Thursday, January 31, 2008

dems

Currently watching: Democratic debate

It is sort of fascinating. This is the first debate I've watched this election season. I'm learning heaps.

I like Hillary. If elected she'll do a good job. But Obama has just felt right, and after hearing more about their differences tonight, I have some information to back up that feeling.

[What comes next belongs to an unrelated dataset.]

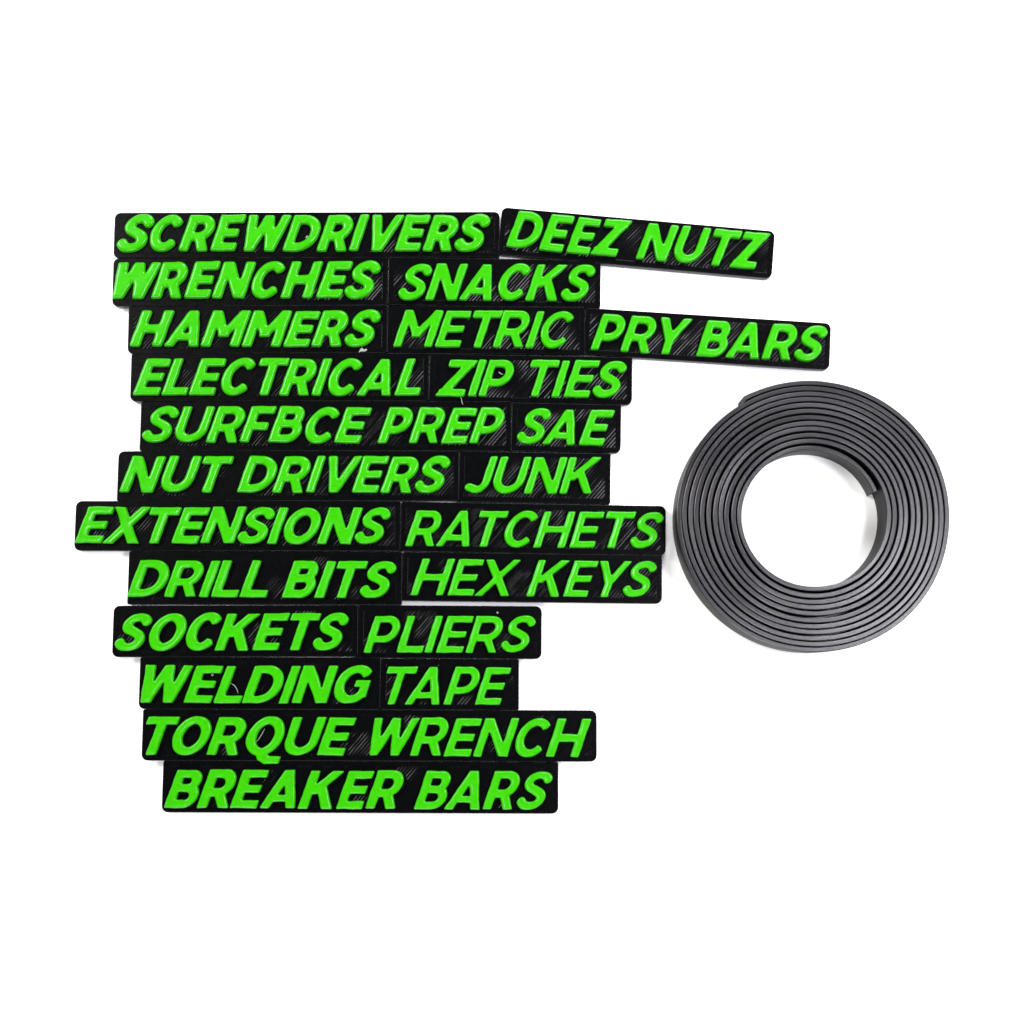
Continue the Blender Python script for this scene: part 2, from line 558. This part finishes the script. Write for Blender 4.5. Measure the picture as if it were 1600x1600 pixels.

All viable candidates must believe they are going to win. We saw two candidates drop out this week because they saw it was not realistic. But I don't think Hillary and Bill see any spec of doubt. An article in this week's Time magazine echoed my thoughts, "(Bill) Clinton remains one of the most popular Democrats alive; if he didn't think this would work, he would not put everything else he's worked for at risk". I can picture Obama winning. But I can't picture (the) Clinton(s) losing.

Sunday, January 20, 2008

stewarding

This morning before beginning the sermon, the preacher asked if we were enjoying the coffee that is available in the basement before winter morning services (the hazelnut coffee is what encourages me to get out of bed in time for the 9am service). Then he asked us to start bringing our own mugs! He said in the near future, coffee will still be available but cups will no longer be offered. How great is that? They also recently switched from small "plastic destroyer" communion cups to the "dip the bread in the big cup" style of communion. Reasons #245-246 why I love my church.

When I was little, I remember my mom hauling a basket of coffee cups to and from church so that her sunday school class wouldn't use styrofoam. I've always been conscious of the small things you can do, but haven't always done them. So I was encouraged by this small challenge he posed to our community. Maybe the next step is recycling all those programs that get tossed right after the service?